■ Task instructions
Pull out every line with the word "scene".

■ Data block
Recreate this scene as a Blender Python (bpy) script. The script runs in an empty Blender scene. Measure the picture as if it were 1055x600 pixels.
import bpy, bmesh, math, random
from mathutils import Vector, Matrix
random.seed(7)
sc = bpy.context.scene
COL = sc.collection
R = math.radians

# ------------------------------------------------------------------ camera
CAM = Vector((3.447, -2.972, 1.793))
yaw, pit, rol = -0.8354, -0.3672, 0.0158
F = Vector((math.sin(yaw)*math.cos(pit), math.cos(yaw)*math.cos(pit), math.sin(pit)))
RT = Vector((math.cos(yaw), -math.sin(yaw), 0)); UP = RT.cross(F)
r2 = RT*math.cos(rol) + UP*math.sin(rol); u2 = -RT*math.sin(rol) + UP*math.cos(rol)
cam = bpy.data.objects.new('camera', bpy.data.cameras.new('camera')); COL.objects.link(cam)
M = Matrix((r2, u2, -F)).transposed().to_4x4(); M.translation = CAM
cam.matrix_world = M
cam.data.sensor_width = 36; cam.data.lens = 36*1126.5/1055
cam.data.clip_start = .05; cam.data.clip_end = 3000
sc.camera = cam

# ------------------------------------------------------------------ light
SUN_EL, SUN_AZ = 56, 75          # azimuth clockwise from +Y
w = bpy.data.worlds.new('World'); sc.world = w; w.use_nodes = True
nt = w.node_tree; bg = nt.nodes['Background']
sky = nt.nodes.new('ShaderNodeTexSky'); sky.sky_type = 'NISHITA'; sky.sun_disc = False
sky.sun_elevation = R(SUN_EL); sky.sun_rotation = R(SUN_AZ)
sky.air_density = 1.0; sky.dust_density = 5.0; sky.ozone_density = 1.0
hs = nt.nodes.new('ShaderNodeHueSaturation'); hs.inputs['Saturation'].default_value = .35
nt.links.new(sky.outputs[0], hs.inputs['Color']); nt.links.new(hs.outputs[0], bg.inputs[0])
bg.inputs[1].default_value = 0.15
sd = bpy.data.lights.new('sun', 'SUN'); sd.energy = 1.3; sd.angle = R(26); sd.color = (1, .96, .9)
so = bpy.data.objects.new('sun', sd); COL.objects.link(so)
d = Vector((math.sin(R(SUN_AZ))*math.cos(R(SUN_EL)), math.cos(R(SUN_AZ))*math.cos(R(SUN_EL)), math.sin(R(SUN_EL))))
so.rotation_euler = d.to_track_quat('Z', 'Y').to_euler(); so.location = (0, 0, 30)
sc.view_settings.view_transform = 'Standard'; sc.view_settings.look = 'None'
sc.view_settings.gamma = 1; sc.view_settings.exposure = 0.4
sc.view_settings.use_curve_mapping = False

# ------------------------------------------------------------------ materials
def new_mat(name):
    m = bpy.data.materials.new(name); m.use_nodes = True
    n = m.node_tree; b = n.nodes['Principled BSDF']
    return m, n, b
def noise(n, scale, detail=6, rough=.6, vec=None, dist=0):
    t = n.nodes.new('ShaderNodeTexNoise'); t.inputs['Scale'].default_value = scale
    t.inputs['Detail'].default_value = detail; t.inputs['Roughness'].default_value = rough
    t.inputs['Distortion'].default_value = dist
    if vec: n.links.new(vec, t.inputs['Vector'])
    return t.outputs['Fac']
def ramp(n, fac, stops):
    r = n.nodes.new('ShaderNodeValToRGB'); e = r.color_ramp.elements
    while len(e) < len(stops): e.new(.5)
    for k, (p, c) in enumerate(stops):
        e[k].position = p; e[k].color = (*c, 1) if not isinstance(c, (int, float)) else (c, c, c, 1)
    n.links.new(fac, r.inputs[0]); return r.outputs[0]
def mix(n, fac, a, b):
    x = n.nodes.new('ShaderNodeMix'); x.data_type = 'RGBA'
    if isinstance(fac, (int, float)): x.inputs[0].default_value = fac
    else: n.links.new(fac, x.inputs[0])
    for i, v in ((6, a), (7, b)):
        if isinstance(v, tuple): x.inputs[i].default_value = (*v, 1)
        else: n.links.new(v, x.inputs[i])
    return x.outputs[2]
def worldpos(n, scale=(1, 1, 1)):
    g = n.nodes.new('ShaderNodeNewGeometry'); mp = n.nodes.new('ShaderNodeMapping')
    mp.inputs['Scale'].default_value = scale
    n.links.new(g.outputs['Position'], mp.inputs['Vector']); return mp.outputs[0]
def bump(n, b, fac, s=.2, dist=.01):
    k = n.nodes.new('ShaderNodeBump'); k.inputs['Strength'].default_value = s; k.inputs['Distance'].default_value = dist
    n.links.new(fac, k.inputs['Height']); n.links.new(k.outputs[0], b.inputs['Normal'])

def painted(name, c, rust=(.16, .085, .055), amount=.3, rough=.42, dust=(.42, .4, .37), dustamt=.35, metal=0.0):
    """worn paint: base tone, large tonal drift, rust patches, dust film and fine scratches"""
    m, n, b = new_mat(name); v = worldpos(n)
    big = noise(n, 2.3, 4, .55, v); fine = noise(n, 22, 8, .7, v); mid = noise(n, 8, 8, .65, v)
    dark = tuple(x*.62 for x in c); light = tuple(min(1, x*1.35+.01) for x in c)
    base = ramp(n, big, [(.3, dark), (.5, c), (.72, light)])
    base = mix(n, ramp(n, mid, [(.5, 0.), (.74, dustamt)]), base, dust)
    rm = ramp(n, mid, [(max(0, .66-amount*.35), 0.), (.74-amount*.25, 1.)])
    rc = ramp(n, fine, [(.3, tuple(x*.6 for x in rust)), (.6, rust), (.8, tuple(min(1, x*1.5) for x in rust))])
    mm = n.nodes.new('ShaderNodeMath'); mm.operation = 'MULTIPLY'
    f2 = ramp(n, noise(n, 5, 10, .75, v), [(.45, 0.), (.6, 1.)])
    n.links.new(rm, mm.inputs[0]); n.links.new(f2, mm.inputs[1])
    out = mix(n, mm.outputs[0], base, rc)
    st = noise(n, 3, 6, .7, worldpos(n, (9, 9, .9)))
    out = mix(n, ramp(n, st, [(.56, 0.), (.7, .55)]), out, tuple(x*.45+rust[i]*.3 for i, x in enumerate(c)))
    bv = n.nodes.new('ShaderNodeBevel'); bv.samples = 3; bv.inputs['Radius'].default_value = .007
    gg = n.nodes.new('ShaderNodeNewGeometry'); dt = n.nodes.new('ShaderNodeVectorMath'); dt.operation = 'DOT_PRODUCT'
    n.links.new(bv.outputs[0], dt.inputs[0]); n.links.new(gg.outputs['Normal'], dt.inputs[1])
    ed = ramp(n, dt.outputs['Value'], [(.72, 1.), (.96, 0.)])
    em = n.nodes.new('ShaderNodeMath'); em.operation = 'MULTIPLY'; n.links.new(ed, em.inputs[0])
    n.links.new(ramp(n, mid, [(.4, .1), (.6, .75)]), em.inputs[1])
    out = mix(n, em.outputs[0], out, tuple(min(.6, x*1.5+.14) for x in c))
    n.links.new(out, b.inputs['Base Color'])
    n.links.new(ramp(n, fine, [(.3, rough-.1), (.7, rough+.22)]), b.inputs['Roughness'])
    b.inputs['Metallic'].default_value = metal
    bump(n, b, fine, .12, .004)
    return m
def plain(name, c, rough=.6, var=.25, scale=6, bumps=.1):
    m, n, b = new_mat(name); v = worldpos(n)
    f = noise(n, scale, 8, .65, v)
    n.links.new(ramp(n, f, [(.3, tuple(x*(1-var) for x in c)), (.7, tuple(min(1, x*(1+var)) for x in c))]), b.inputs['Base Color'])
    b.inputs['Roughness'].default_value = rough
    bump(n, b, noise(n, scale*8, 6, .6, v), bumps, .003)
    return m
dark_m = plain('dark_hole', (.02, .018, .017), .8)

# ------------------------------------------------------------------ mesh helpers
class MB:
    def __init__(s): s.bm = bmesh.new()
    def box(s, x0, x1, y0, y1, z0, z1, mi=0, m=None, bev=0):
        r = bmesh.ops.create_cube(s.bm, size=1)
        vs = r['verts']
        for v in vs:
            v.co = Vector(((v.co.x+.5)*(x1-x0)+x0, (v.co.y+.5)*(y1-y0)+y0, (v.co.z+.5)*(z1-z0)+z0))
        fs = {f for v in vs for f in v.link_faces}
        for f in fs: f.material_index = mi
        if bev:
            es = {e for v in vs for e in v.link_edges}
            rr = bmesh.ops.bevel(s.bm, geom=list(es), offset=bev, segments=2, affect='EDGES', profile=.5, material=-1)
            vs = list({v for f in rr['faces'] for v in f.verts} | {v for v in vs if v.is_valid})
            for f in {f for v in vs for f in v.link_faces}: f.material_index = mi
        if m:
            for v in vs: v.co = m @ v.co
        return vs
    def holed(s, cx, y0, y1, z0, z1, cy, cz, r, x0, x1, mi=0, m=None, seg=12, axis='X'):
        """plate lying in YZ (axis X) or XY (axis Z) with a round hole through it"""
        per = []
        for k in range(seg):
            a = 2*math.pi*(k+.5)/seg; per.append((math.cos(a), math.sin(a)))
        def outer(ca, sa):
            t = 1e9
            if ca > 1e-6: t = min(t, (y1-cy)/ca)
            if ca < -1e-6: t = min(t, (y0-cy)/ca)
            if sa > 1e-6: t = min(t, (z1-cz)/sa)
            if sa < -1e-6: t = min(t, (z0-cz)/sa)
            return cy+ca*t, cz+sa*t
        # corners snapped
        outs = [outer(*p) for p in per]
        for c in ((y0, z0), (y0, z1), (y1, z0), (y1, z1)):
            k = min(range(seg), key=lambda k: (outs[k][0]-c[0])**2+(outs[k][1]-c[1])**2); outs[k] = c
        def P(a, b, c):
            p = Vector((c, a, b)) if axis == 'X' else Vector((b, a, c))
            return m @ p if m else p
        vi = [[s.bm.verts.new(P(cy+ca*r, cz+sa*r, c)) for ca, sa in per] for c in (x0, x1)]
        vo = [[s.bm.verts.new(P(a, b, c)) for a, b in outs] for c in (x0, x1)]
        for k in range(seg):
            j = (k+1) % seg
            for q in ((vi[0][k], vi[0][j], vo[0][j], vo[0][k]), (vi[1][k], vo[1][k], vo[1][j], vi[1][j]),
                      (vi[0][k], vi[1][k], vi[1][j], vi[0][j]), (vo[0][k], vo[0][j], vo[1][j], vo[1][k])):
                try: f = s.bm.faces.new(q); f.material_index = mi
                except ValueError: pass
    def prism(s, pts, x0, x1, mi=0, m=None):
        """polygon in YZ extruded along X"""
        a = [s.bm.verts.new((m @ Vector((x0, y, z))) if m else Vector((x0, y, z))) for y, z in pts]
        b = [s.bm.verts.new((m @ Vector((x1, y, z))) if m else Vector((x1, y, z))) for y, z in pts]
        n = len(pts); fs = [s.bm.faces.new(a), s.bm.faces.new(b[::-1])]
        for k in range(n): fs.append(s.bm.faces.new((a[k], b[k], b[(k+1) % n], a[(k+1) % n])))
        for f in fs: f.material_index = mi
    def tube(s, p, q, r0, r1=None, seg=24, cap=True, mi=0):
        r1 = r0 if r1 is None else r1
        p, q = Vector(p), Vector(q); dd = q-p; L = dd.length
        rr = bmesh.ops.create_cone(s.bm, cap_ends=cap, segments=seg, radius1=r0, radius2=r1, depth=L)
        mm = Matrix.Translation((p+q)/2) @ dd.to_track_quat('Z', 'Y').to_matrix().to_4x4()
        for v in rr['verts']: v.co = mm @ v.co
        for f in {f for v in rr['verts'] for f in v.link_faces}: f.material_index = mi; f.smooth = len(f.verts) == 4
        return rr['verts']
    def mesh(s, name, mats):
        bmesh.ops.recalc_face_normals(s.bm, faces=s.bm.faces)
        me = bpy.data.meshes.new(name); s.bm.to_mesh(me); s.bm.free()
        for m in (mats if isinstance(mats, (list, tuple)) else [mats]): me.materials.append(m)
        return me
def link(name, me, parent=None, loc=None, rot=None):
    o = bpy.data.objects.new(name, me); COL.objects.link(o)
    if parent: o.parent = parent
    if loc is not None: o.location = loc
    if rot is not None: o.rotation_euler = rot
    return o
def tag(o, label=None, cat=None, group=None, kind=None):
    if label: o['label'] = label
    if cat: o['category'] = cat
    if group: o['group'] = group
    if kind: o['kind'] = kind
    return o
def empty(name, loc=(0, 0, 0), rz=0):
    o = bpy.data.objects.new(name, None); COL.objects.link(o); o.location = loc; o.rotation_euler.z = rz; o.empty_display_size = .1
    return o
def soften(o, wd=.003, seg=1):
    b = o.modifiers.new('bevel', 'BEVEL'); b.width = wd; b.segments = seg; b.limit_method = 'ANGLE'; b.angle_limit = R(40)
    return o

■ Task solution
Recreate this scene as a Blender Python (bpy) script. The script runs in an empty Blender scene. Measure the picture as if it were 1055x600 pixels.
sc = bpy.context.scene